#509
Je marche. Dans chaque retroviseur croisé du regard mon visage se renouvelle... toujours plus étranger. Sous une averse inattendue je marche. La bouche sèche je marche sans eau jusqu’au malaise. Malgré les tremblements je n’ai pu me résoudre à m’arrêter. Je marche à la merci du courant, parce que la dérive posséde mon corps et ma pensée, tous deux sous le règne de son pouvoir d’indécision.
Au bout de l’épuisement, j’ai finalement atterri sur une branche de ciment. Je baisse les yeux sur la ville, en compagnie d’un thé rouge médiocre. Il ne pleut déjà plus. L’air est frais. Une jeune femme assise de l’autre côté de la vitre lit un livre, écrit, puis dessine la ville dans un carnet, croquis interrompu par des messages sur le téléphone. Elle a un beau visage. J’aurai aimé lui adresser la parole. Savoir quelle place occupe cette activité dans sa vie. Je me plais à penser qu’il suffirait qu’on s’adresse la parole pour découvrir notre ressemblance. Je ne suis pas dupe et sais à quel point c’est faux. Alors je préfère rester silencieux et ne pas détruire ce que je suppose de nos yeux qui s'évitent, nos sourires esquissés qui détournent la tête. Nous restons ainsi, séparés par une vitre, elle à l’intérieur, moi sur le balcon. Entre nous le soupçon d’une accointance possible.

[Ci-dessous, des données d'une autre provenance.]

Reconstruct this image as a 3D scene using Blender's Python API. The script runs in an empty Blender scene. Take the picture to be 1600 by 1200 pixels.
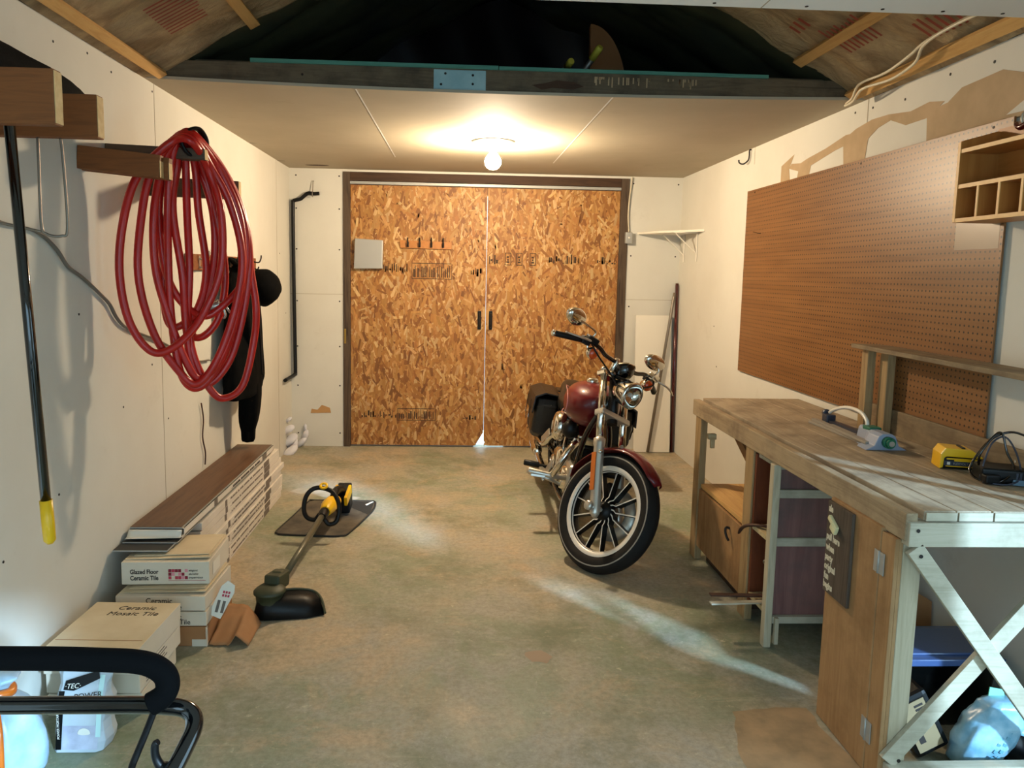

Elle s’en va. Je regarde la nuit tomber sur moi. Mon reflet disparaît dans la vitre. Je deviens l’ombre de mon double. Ma vue tombe avec le soleil. Je ferme les yeux et la ville est plongée dans l’obscurité. Ciel noir, façades noires, silhouettes noires marchant à tâtons sur les trottoirs noirs, lampadaires et phares éteints, plus que le cri des hommes sans lumière.
Commentaires
Curieusement/naturellement cette transparence omni-présente renvoi [une absence et] le lecteur à sa propre image ... à moins que ce ne soit encore un tour que nous jouent en complices le temps et la lumière.